YOUR INSTRUCTIONS>
Quote every line from the top of the listing down to and including the line that contains "R = math.radians".

--- BEGIN ---

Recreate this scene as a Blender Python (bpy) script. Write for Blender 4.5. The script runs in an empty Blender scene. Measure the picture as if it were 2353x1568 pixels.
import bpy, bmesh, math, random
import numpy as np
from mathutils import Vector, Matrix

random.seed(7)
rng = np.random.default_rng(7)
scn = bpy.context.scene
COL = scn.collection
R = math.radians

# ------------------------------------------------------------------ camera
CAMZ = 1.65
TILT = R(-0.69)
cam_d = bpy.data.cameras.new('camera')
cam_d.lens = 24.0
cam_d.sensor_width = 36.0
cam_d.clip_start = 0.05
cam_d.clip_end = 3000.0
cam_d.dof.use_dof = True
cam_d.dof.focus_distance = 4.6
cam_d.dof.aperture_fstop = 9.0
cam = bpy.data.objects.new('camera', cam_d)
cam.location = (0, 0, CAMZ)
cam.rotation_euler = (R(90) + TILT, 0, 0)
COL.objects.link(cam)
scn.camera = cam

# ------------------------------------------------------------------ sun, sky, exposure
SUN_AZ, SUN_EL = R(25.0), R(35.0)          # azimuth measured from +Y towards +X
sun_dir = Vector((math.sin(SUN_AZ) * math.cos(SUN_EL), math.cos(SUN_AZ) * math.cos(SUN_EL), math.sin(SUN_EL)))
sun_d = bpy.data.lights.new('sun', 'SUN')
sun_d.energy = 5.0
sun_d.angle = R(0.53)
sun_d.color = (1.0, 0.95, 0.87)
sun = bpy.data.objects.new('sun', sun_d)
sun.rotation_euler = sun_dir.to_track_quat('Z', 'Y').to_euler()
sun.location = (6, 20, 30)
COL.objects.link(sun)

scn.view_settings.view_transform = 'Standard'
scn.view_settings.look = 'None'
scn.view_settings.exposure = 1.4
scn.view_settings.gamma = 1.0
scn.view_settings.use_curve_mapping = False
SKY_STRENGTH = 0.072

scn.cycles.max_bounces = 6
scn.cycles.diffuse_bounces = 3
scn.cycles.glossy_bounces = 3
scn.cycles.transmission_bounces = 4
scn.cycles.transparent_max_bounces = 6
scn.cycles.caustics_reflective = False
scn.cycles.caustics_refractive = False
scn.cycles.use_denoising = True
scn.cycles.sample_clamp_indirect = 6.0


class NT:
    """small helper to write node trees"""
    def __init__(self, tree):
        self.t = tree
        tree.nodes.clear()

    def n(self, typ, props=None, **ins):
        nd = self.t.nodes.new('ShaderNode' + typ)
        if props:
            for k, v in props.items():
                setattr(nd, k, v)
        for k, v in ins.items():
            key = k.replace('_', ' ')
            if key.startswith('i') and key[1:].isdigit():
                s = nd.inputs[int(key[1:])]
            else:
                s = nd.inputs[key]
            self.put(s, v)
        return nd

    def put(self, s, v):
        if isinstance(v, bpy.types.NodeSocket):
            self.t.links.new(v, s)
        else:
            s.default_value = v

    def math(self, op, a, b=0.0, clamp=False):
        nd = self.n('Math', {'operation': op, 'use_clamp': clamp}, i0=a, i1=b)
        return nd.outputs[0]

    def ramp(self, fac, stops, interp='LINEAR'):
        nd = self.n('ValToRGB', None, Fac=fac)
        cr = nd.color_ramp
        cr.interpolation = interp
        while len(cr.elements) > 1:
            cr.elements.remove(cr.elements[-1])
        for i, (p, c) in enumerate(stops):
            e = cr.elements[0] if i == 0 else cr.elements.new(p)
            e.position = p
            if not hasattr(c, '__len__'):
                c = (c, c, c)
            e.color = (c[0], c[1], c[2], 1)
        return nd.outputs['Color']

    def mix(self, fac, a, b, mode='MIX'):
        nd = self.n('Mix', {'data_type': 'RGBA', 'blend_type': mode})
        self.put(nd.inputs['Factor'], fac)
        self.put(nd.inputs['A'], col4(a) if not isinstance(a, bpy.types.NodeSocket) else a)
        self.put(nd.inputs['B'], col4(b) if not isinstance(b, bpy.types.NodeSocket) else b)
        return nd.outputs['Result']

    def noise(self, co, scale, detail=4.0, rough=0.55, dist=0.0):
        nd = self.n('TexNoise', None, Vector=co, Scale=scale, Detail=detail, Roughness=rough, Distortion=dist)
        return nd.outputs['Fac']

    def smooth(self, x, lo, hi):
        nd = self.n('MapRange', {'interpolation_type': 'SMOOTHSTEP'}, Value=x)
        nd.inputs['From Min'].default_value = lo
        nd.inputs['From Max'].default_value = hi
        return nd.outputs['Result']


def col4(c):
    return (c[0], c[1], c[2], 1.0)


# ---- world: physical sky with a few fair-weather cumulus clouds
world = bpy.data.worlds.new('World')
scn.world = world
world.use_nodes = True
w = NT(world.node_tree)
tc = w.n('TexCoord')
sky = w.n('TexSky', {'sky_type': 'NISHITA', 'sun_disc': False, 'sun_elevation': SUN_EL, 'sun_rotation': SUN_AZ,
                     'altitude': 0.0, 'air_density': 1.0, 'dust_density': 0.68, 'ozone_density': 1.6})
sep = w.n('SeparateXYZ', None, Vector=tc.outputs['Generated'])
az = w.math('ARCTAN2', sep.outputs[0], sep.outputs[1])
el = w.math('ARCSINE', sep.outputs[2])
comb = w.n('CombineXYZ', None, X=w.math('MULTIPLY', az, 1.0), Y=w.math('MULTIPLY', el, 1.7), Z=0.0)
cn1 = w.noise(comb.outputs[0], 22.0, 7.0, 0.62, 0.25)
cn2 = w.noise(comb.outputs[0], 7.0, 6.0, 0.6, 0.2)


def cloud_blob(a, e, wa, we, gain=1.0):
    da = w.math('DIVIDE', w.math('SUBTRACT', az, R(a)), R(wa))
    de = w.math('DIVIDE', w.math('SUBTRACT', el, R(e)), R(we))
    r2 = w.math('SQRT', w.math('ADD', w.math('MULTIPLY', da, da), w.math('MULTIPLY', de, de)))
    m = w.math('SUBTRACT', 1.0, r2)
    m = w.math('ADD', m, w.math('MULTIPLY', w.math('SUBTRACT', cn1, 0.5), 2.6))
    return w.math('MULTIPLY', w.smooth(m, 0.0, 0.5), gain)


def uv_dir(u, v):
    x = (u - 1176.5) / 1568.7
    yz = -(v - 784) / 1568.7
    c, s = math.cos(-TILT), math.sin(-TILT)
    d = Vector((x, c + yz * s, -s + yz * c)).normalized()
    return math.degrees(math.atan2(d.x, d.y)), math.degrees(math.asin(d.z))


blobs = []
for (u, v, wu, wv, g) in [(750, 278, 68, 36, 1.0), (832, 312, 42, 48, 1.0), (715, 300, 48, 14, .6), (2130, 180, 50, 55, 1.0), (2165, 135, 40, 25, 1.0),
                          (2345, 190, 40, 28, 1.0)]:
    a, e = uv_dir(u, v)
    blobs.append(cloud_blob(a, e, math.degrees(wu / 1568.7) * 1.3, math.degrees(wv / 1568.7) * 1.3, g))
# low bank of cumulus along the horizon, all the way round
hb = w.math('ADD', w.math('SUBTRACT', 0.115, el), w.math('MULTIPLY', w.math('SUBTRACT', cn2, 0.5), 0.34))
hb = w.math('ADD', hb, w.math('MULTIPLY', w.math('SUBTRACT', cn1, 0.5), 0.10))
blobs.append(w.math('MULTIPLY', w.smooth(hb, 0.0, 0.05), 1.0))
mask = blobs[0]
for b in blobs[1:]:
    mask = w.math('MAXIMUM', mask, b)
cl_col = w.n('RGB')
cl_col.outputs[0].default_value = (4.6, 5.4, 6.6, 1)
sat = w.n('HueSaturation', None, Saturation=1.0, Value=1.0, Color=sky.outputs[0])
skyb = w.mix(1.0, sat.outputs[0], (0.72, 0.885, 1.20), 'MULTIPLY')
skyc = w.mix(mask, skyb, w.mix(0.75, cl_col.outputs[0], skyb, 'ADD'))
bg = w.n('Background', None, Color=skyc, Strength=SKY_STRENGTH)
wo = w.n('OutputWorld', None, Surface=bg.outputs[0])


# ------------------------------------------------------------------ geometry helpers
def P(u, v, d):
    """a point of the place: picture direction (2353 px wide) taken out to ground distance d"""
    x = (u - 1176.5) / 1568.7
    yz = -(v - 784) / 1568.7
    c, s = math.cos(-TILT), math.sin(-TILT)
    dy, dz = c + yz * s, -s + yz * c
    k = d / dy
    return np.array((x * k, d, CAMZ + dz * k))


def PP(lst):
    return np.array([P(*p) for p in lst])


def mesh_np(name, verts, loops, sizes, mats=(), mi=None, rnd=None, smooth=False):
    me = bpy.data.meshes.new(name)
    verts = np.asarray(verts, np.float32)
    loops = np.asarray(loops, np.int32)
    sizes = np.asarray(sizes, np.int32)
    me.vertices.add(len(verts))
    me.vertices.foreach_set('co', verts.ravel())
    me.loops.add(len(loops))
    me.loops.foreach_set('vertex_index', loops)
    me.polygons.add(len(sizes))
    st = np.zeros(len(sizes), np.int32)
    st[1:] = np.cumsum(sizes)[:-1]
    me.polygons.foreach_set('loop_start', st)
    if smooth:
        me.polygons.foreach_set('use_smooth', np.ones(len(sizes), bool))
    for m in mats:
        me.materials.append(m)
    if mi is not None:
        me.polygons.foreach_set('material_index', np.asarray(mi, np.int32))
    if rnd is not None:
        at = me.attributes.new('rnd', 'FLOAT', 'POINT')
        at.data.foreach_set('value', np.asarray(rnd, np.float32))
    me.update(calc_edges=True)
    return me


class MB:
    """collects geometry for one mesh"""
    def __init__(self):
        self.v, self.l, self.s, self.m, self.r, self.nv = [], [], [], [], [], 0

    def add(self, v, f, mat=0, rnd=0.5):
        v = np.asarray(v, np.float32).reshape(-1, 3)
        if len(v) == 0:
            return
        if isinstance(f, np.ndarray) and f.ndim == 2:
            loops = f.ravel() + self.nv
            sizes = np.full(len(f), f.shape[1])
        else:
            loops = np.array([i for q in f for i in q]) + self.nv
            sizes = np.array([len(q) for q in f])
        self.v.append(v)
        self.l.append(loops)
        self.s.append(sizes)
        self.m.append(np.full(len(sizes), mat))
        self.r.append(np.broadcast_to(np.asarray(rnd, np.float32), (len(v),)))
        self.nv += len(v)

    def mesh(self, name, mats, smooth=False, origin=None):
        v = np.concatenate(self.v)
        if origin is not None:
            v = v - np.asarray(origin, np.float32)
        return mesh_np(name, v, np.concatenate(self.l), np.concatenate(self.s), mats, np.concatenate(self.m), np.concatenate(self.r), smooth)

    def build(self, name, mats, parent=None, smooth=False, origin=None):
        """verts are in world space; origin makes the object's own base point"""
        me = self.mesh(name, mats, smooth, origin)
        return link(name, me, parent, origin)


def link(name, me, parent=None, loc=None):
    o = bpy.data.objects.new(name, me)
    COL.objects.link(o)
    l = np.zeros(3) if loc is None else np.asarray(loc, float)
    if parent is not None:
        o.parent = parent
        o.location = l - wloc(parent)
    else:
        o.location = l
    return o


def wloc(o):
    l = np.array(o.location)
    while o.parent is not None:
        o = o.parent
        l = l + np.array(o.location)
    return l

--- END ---

COMPLETE OUTPUT>
Recreate this scene as a Blender Python (bpy) script. Write for Blender 4.5. The script runs in an empty Blender scene. Measure the picture as if it were 2353x1568 pixels.
import bpy, bmesh, math, random
import numpy as np
from mathutils import Vector, Matrix

random.seed(7)
rng = np.random.default_rng(7)
scn = bpy.context.scene
COL = scn.collection
R = math.radians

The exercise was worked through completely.